▽

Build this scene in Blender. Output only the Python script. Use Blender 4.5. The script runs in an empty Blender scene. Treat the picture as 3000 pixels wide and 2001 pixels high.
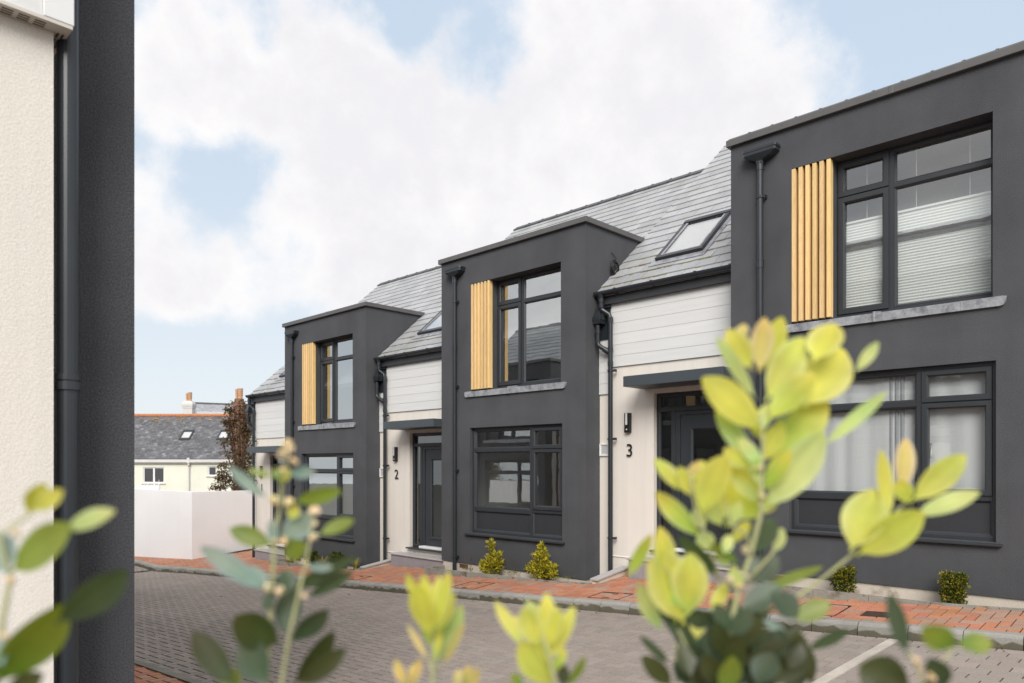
import bpy, bmesh, math, random
from mathutils import Vector, Matrix
random.seed(11)
S=bpy.context.scene
COL=S.collection
rnd=random.uniform

# ------------------------------------------------------------------ mesh helpers
class MB:
    def __init__(s): s.v=[];s.f=[];s.t=[]
    def add(s,vs,fs,tone=(1,1,1)):
        n=len(s.v); s.v.extend([tuple(p) for p in vs]); s.f.extend([tuple(i+n for i in f) for f in fs])
        s.t.extend([tone]*len(vs)); return s
    def box(s,x0,x1,y0,y1,z0,z1,tone=(1,1,1)):
        return s.add([(x0,y0,z0),(x1,y0,z0),(x1,y1,z0),(x0,y1,z0),(x0,y0,z1),(x1,y0,z1),(x1,y1,z1),(x0,y1,z1)],
            [(0,3,2,1),(4,5,6,7),(0,1,5,4),(1,2,6,5),(2,3,7,6),(3,0,4,7)],tone)
    def hexa(s,p,tone=(1,1,1)):      # 4 bottom, 4 top
        return s.add(p,[(0,3,2,1),(4,5,6,7),(0,1,5,4),(1,2,6,5),(2,3,7,6),(3,0,4,7)],tone)
    def quad(s,a,b,c,d,tone=(1,1,1)): return s.add([a,b,c,d],[(0,1,2,3)],tone)
    def prism(s,poly,y0,y1,tone=(1,1,1)):   # poly in x,z
        n=len(poly); vs=[(x,y0,z) for x,z in poly]+[(x,y1,z) for x,z in poly]
        fs=[tuple(range(n)),tuple(range(2*n-1,n-1,-1))]+[(i,n+i,n+(i+1)%n,(i+1)%n) for i in range(n)]
        return s.add(vs,fs,tone)
    def prismx(s,poly,x0,x1,tone=(1,1,1)):  # poly in y,z
        n=len(poly); vs=[(x0,y,z) for y,z in poly]+[(x1,y,z) for y,z in poly]
        fs=[tuple(range(n)),tuple(range(2*n-1,n-1,-1))]+[(i,n+i,n+(i+1)%n,(i+1)%n) for i in range(n)]
        return s.add(vs,fs,tone)
    def tube(s,pts,r,n=10,tone=(1,1,1)):
        pts=[Vector(p) for p in pts]; rs=r if isinstance(r,(list,tuple)) else [r]*len(pts)
        vs=[];fs=[]
        up=None
        for i,p in enumerate(pts):
            a=pts[max(i-1,0)]; b=pts[min(i+1,len(pts)-1)]; t=(b-a).normalized()
            if up is None: up=Vector((0,0,1)) if abs(t.z)<.9 else Vector((1,0,0))
            u=(up-t*up.dot(t)).normalized(); w=t.cross(u); up=u
            for k in range(n):
                an=2*math.pi*k/n; vs.append(p+(u*math.cos(an)+w*math.sin(an))*rs[i])
        for i in range(len(pts)-1):
            for k in range(n): fs.append((i*n+k,i*n+(k+1)%n,(i+1)*n+(k+1)%n,(i+1)*n+k))
        fs.append(tuple(range(n-1,-1,-1))); fs.append(tuple(range((len(pts)-1)*n,len(pts)*n)))
        return s.add(vs,fs,tone)
    def frame(s,x0,x1,z0,z1,w,yf,yb,c=.014,tone=(1,1,1)):
        L=[(0,yb),(0,yf),(w-c,yf),(w,yf+c),(w,yb)]; vs=[];fs=[]
        for i,y in L: vs+= [(x0+i,y,z0+i),(x1-i,y,z0+i),(x1-i,y,z1-i),(x0+i,y,z1-i)]
        for j in range(len(L)-1):
            for k in range(4): fs.append((j*4+k,j*4+(k+1)%4,(j+1)*4+(k+1)%4,(j+1)*4+k))
        return s.add(vs,fs,tone)
    def sphere(s,c,r,n=8,m=6,sc=(1,1,1),tone=(1,1,1)):
        vs=[];fs=[]
        for i in range(m+1):
            th=math.pi*i/m
            for k in range(n):
                ph=2*math.pi*k/n
                vs.append((c[0]+r*sc[0]*math.sin(th)*math.cos(ph),c[1]+r*sc[1]*math.sin(th)*math.sin(ph),c[2]+r*sc[2]*math.cos(th)))
        for i in range(m):
            for k in range(n): fs.append((i*n+k,i*n+(k+1)%n,(i+1)*n+(k+1)%n,(i+1)*n+k))
        return s.add(vs,fs,tone)
    def holes(s,x0,x1,z0,z1,hs,y):   # wall face in plane y with rectangular holes
        xs=sorted({x0,x1,*[h[0] for h in hs],*[h[1] for h in hs]}); zs=sorted({z0,z1,*[h[2] for h in hs],*[h[3] for h in hs]})
        for a,b in zip(xs,xs[1:]):
            for c,d in zip(zs,zs[1:]):
                mx,mz=(a+b)/2,(c+d)/2
                if any(h[0]<mx<h[1] and h[2]<mz<h[3] for h in hs): continue
                s.quad((a,y,c),(b,y,c),(b,y,d),(a,y,d))
        return s
    def reveal(s,h,y0,y1):
        a,b,c,d=h
        s.quad((a,y0,c),(a,y0,d),(a,y1,d),(a,y1,c)); s.quad((b,y0,d),(b,y0,c),(b,y1,c),(b,y1,d))
        s.quad((a,y0,d),(b,y0,d),(b,y1,d),(a,y1,d)); s.quad((b,y0,c),(a,y0,c),(a,y1,c),(b,y1,c)); return s
    def build(s,name,mat,parent=None,smooth=False,recalc=True,bevel=0,merge=False,kind=None):
        me=bpy.data.meshes.new(name); me.from_pydata(s.v,[],s.f)
        at=me.color_attributes.new('tone','FLOAT_COLOR','POINT')
        at.data.foreach_set('color',[c for t in s.t for c in (t[0],t[1],t[2],1.0)])
        if recalc or merge:
            bm=bmesh.new(); bm.from_mesh(me)
            if merge: bmesh.ops.remove_doubles(bm,verts=bm.verts,dist=1e-5)
            if recalc: bmesh.ops.recalc_face_normals(bm,faces=bm.faces)
            bm.to_mesh(me); bm.free()
        if smooth: me.polygons.foreach_set('use_smooth',[True]*len(me.polygons))
        me.materials.append(mat); me.update()
        o=bpy.data.objects.new(name,me); COL.objects.link(o)
        if parent: o.parent=parent
        if bevel:
            m=o.modifiers.new('Bevel','BEVEL'); m.width=bevel; m.segments=2; m.limit_method='ANGLE'; m.angle_limit=.6
        if kind: o['kind']=kind
        return o
def tag(o,label=None,cat=None,group=None,kind=None):
    if label: o['label']=label
    if cat: o['category']=cat
    if group: o['group']=group
    if kind: o['kind']=kind
    return o
def thing(name,label,cat,loc=(0,0,0),group=None):
    o=bpy.data.objects.new(name,None); o.empty_display_size=.1; COL.objects.link(o); o.location=loc
    return tag(o,label,cat,group)
def copy_tree(o,parent=None):
    c=o.copy(); COL.objects.link(c)
    if parent: c.parent=parent
    for ch in list(o.children): copy_tree(ch,c)
    return c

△

Instructions for the task:
Write out the full listing verbatim, excluding its pictures.

Answer to the problem:
Build this scene in Blender. Output only the Python script. Use Blender 4.5. The script runs in an empty Blender scene. Treat the picture as 3000 pixels wide and 2001 pixels high.
import bpy, bmesh, math, random
from mathutils import Vector, Matrix
random.seed(11)
S=bpy.context.scene
COL=S.collection
rnd=random.uniform

# ------------------------------------------------------------------ mesh helpers
class MB:
    def __init__(s): s.v=[];s.f=[];s.t=[]
    def add(s,vs,fs,tone=(1,1,1)):
        n=len(s.v); s.v.extend([tuple(p) for p in vs]); s.f.extend([tuple(i+n for i in f) for f in fs])
        s.t.extend([tone]*len(vs)); return s
    def box(s,x0,x1,y0,y1,z0,z1,tone=(1,1,1)):
        return s.add([(x0,y0,z0),(x1,y0,z0),(x1,y1,z0),(x0,y1,z0),(x0,y0,z1),(x1,y0,z1),(x1,y1,z1),(x0,y1,z1)],
            [(0,3,2,1),(4,5,6,7),(0,1,5,4),(1,2,6,5),(2,3,7,6),(3,0,4,7)],tone)
    def hexa(s,p,tone=(1,1,1)):      # 4 bottom, 4 top
        return s.add(p,[(0,3,2,1),(4,5,6,7),(0,1,5,4),(1,2,6,5),(2,3,7,6),(3,0,4,7)],tone)
    def quad(s,a,b,c,d,tone=(1,1,1)): return s.add([a,b,c,d],[(0,1,2,3)],tone)
    def prism(s,poly,y0,y1,tone=(1,1,1)):   # poly in x,z
        n=len(poly); vs=[(x,y0,z) for x,z in poly]+[(x,y1,z) for x,z in poly]
        fs=[tuple(range(n)),tuple(range(2*n-1,n-1,-1))]+[(i,n+i,n+(i+1)%n,(i+1)%n) for i in range(n)]
        return s.add(vs,fs,tone)
    def prismx(s,poly,x0,x1,tone=(1,1,1)):  # poly in y,z
        n=len(poly); vs=[(x0,y,z) for y,z in poly]+[(x1,y,z) for y,z in poly]
        fs=[tuple(range(n)),tuple(range(2*n-1,n-1,-1))]+[(i,n+i,n+(i+1)%n,(i+1)%n) for i in range(n)]
        return s.add(vs,fs,tone)
    def tube(s,pts,r,n=10,tone=(1,1,1)):
        pts=[Vector(p) for p in pts]; rs=r if isinstance(r,(list,tuple)) else [r]*len(pts)
        vs=[];fs=[]
        up=None
        for i,p in enumerate(pts):
            a=pts[max(i-1,0)]; b=pts[min(i+1,len(pts)-1)]; t=(b-a).normalized()
            if up is None: up=Vector((0,0,1)) if abs(t.z)<.9 else Vector((1,0,0))
            u=(up-t*up.dot(t)).normalized(); w=t.cross(u); up=u
            for k in range(n):
                an=2*math.pi*k/n; vs.append(p+(u*math.cos(an)+w*math.sin(an))*rs[i])
        for i in range(len(pts)-1):
            for k in range(n): fs.append((i*n+k,i*n+(k+1)%n,(i+1)*n+(k+1)%n,(i+1)*n+k))
        fs.append(tuple(range(n-1,-1,-1))); fs.append(tuple(range((len(pts)-1)*n,len(pts)*n)))
        return s.add(vs,fs,tone)
    def frame(s,x0,x1,z0,z1,w,yf,yb,c=.014,tone=(1,1,1)):
        L=[(0,yb),(0,yf),(w-c,yf),(w,yf+c),(w,yb)]; vs=[];fs=[]
        for i,y in L: vs+= [(x0+i,y,z0+i),(x1-i,y,z0+i),(x1-i,y,z1-i),(x0+i,y,z1-i)]
        for j in range(len(L)-1):
            for k in range(4): fs.append((j*4+k,j*4+(k+1)%4,(j+1)*4+(k+1)%4,(j+1)*4+k))
        return s.add(vs,fs,tone)
    def sphere(s,c,r,n=8,m=6,sc=(1,1,1),tone=(1,1,1)):
        vs=[];fs=[]
        for i in range(m+1):
            th=math.pi*i/m
            for k in range(n):
                ph=2*math.pi*k/n
                vs.append((c[0]+r*sc[0]*math.sin(th)*math.cos(ph),c[1]+r*sc[1]*math.sin(th)*math.sin(ph),c[2]+r*sc[2]*math.cos(th)))
        for i in range(m):
            for k in range(n): fs.append((i*n+k,i*n+(k+1)%n,(i+1)*n+(k+1)%n,(i+1)*n+k))
        return s.add(vs,fs,tone)
    def holes(s,x0,x1,z0,z1,hs,y):   # wall face in plane y with rectangular holes
        xs=sorted({x0,x1,*[h[0] for h in hs],*[h[1] for h in hs]}); zs=sorted({z0,z1,*[h[2] for h in hs],*[h[3] for h in hs]})
        for a,b in zip(xs,xs[1:]):
            for c,d in zip(zs,zs[1:]):
                mx,mz=(a+b)/2,(c+d)/2
                if any(h[0]<mx<h[1] and h[2]<mz<h[3] for h in hs): continue
                s.quad((a,y,c),(b,y,c),(b,y,d),(a,y,d))
        return s
    def reveal(s,h,y0,y1):
        a,b,c,d=h
        s.quad((a,y0,c),(a,y0,d),(a,y1,d),(a,y1,c)); s.quad((b,y0,d),(b,y0,c),(b,y1,c),(b,y1,d))
        s.quad((a,y0,d),(b,y0,d),(b,y1,d),(a,y1,d)); s.quad((b,y0,c),(a,y0,c),(a,y1,c),(b,y1,c)); return s
    def build(s,name,mat,parent=None,smooth=False,recalc=True,bevel=0,merge=False,kind=None):
        me=bpy.data.meshes.new(name); me.from_pydata(s.v,[],s.f)
        at=me.color_attributes.new('tone','FLOAT_COLOR','POINT')
        at.data.foreach_set('color',[c for t in s.t for c in (t[0],t[1],t[2],1.0)])
        if recalc or merge:
            bm=bmesh.new(); bm.from_mesh(me)
            if merge: bmesh.ops.remove_doubles(bm,verts=bm.verts,dist=1e-5)
            if recalc: bmesh.ops.recalc_face_normals(bm,faces=bm.faces)
            bm.to_mesh(me); bm.free()
        if smooth: me.polygons.foreach_set('use_smooth',[True]*len(me.polygons))
        me.materials.append(mat); me.update()
        o=bpy.data.objects.new(name,me); COL.objects.link(o)
        if parent: o.parent=parent
        if bevel:
            m=o.modifiers.new('Bevel','BEVEL'); m.width=bevel; m.segments=2; m.limit_method='ANGLE'; m.angle_limit=.6
        if kind: o['kind']=kind
        return o
def tag(o,label=None,cat=None,group=None,kind=None):
    if label: o['label']=label
    if cat: o['category']=cat
    if group: o['group']=group
    if kind: o['kind']=kind
    return o
def thing(name,label,cat,loc=(0,0,0),group=None):
    o=bpy.data.objects.new(name,None); o.empty_display_size=.1; COL.objects.link(o); o.location=loc
    return tag(o,label,cat,group)
def copy_tree(o,parent=None):
    c=o.copy(); COL.objects.link(c)
    if parent: c.parent=parent
    for ch in list(o.children): copy_tree(ch,c)
    return c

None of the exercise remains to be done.